I was 14 and 15 back then, entranced both by the mod scene and the kids I saw dancing on such TV shows as "Shindig," "Shebang" and "Shivaree." LSD was still legal till October 1966 but life seemed so surrealistic to some teens that chemical enhancement was nice but not necessary.

Eventually the conservative city fathers felt things on the Strip were getting "out of hand" (reefers and race-mixing!) so the LAPD came in and busted young heads, and city supervisors used their zoning powers to basically shut down the clubs and the whole scene. (The clubs got away with having teens there by serving food and ID'ing everyone, stamping underage hands with the purple admonition "NO BOOZE FOR YOU!")
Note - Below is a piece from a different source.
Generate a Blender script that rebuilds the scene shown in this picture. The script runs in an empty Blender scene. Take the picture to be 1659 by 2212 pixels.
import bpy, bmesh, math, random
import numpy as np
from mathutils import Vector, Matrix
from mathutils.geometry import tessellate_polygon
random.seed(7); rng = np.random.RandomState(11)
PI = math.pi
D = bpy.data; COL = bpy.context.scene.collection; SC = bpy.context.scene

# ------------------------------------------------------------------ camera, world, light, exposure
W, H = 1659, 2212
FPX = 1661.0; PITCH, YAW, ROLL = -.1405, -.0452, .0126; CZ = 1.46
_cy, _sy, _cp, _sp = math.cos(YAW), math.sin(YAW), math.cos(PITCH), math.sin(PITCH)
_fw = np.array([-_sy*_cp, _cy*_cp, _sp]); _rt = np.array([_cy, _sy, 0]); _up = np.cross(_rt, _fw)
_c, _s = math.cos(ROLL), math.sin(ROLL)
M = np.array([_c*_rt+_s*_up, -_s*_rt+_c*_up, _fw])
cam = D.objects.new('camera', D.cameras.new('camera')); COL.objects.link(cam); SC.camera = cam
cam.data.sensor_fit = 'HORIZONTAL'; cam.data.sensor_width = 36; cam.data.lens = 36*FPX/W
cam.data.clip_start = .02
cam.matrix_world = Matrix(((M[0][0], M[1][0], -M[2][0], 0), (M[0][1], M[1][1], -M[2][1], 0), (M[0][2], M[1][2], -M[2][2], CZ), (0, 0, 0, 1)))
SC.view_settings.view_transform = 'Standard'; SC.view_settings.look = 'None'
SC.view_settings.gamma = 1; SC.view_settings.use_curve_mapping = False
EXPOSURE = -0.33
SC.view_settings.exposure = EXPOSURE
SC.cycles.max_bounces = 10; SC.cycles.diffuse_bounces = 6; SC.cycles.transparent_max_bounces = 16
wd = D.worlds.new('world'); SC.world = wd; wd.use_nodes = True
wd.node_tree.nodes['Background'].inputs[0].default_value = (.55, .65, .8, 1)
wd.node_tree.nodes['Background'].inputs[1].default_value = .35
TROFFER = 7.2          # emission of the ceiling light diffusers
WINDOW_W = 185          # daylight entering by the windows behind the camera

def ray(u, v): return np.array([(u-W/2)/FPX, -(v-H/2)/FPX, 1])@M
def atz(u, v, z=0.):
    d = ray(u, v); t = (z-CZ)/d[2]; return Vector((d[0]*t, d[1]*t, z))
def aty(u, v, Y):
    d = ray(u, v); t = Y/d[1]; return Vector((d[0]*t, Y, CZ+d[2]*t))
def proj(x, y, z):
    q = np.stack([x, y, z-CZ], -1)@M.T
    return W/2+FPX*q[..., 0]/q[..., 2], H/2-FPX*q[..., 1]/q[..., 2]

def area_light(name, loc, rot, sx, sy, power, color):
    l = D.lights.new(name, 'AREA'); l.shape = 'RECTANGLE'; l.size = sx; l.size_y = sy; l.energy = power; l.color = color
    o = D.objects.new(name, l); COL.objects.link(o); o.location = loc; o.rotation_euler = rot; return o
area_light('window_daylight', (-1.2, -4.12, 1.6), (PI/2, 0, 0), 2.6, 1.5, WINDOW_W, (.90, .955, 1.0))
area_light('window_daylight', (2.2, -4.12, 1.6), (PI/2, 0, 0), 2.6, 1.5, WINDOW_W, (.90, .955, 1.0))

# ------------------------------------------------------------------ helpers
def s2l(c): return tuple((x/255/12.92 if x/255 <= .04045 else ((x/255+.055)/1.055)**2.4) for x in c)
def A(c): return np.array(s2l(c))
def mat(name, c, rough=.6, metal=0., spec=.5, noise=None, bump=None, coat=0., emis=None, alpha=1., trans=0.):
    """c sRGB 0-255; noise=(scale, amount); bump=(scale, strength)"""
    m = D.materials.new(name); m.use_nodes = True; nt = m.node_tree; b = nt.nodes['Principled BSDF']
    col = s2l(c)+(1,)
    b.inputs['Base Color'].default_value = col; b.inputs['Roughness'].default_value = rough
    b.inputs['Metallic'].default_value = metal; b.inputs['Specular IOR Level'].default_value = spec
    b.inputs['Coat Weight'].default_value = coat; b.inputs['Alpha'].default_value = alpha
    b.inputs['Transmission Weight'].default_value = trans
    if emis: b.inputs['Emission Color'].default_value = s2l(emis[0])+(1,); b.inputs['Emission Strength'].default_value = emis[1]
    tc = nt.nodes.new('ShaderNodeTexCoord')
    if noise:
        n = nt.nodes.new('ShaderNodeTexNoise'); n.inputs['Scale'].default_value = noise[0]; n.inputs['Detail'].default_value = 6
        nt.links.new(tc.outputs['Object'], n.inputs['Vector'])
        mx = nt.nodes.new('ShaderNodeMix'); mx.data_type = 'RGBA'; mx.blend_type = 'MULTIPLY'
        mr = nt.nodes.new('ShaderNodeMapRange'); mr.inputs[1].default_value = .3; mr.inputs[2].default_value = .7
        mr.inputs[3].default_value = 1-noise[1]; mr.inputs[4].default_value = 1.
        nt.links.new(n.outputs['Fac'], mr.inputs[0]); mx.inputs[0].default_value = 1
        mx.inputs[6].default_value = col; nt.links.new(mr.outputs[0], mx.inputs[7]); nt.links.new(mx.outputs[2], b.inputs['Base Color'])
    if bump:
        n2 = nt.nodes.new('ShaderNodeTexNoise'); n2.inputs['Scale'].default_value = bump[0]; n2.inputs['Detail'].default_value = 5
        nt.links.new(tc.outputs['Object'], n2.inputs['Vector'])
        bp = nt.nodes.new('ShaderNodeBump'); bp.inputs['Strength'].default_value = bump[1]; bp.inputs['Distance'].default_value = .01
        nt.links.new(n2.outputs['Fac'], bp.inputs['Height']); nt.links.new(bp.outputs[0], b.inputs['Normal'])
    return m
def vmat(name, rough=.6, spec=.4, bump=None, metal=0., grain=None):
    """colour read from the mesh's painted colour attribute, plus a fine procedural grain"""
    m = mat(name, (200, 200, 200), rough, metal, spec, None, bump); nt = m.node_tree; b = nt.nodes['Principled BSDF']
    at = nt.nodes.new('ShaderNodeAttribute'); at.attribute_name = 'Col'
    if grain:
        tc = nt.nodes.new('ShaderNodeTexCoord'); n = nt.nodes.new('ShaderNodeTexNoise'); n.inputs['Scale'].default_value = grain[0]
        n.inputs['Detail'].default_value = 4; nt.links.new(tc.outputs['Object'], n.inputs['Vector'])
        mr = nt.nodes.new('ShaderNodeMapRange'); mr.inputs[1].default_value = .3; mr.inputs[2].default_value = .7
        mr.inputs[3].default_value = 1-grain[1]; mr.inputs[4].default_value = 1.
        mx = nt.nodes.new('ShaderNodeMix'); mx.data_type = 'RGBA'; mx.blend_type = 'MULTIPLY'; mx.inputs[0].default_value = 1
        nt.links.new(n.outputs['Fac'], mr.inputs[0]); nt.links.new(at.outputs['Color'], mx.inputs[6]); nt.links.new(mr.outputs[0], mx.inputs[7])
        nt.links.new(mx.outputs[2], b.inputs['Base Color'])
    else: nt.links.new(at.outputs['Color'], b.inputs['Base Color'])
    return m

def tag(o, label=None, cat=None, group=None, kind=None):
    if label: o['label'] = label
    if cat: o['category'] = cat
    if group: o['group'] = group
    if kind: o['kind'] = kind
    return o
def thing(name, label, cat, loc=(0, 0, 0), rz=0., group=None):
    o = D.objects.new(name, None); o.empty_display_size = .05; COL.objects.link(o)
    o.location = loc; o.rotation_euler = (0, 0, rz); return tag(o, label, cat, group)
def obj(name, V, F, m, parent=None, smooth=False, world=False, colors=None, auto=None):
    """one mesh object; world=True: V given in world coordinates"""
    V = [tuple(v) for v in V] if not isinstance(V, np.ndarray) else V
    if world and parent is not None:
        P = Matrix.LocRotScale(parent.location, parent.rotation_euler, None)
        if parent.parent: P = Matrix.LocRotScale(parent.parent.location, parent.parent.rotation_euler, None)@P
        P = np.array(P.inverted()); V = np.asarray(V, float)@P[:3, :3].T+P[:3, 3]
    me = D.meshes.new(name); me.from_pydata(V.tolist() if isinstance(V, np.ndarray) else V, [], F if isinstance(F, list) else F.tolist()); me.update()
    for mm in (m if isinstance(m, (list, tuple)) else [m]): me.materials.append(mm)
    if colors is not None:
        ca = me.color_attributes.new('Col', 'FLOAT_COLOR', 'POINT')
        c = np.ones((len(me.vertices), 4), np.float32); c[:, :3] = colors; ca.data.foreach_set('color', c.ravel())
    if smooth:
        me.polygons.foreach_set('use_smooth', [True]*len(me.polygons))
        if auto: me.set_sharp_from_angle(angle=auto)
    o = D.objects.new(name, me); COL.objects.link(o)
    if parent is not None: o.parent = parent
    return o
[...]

Domenic explained that when Las Vegas became the venue for Sinatra & company, their contracts with Vegas Strip hotels forbade them from continuing to perform regularly at Sunset Boulevard nightclubs like Dino's Lodge, Fred C. Dobbs, The Playboy Club and Ciro's -- which thus were free to morph into places that concentrated on the very different music of a younger generation.

The evening's highlight was a slideshow, with appropriate subtle background music featuring some dreamy favorites of the period, a slide show of Sunset Strip in the 1960s, with photos of the very young Beatles, Sonny & Cher, Mike Nesmith of the Monkees, the Doors, Marvin Gaye, Nico and the Velvet Underground, Turtles, and lots of Buffalo Springfield, along with the luxe exteriors and cool interiors which grew more and more psychedelic until the scene's end, its Griffith Park beads-and-good-vibes love-ins contrasting with the violence of the LAPD raids and the ultimate riots.

My personal favorite slide: a marquee featuring, among others, a group I liked a lot but probably haven't thought about in thirty years: The Peanut Butter Conspiracy.

The producers and movers and shakers behind this short-lived but exciting scene -- which affected fashion, art and design almost as much as music -- went on to take part in Monterey Pop and other seminal events that shaped the soundtracks of more than one generation's lives.

If you're interested in American rock history, Riot on Sunset Strip is an interesting addition to the literature about the 1960s West Coast scene -- at least to one old fart who can't help affecting a cheesy style when he writes about this stuff.

And if you're in Williamsburg and looking for an interesting bookstore, Spoonbill & Sugartown is the best one going on.